On the other hand, in the general amnesty, the taxpayer could immediately put the newly declared assets to any use he or she chose, without restrictions. At the same time, in the diamond sector, the monies were effectively frozen to 2017. This makes comparisons quite difficult – and probably unfair.
The inventory revaluation was part and parcel of a series of initiatives agreed upon between the industry and government. By having met the government’s expectations on the revenue side, the diamond industry has clearly complied with its side of the agreement. It is now up to the government to implement the additional measures (such as the free trade zone at the Brussels airport, to mention one measure). The amnesty has clearly made the Antwerp diamond industry more robust financially and has made the industry more transparent. One might argue that this is only “on paper,” that the now-declared value was always a part of the inventory, and therefore the situation hasn’t changed between yesterday and today.
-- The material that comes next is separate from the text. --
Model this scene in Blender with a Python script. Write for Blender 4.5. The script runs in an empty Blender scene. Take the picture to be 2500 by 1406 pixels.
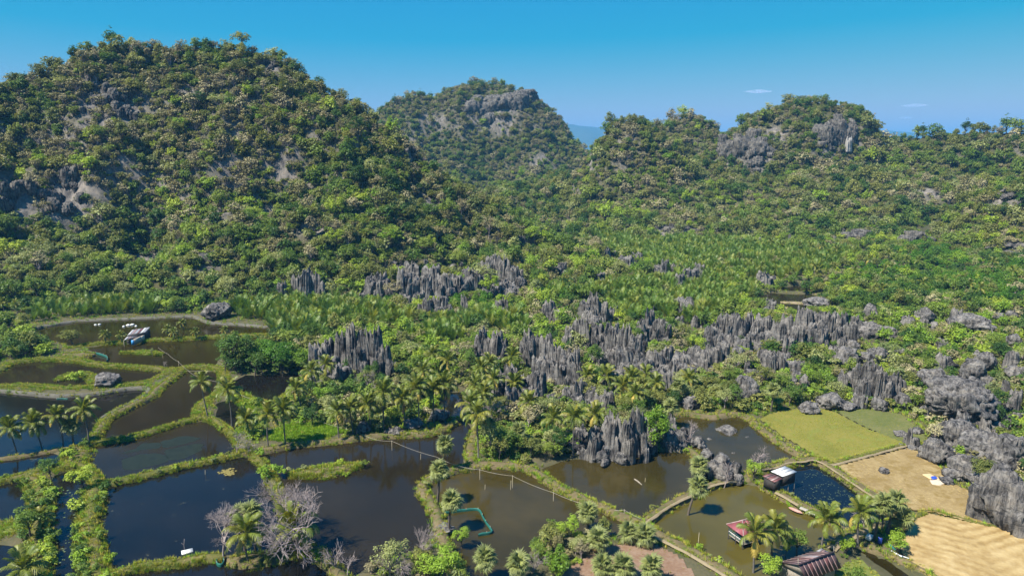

That reflects both a narrow and a short-sighted view. In fact, the amnesty gives an opportunity to have complete, accurate, and fully transparent books of accounts in 2006 – and provides an incentive to continue with this transparency in the years to come.
That is something so valuable that it is worth “paying for” and the Belgian industry has demonstrated its willingness to do so. They deserve to be complimented for their swift action and, we hope, the Belgian government will remember this in the years to come.
Have a nice weekend – and happy holidays.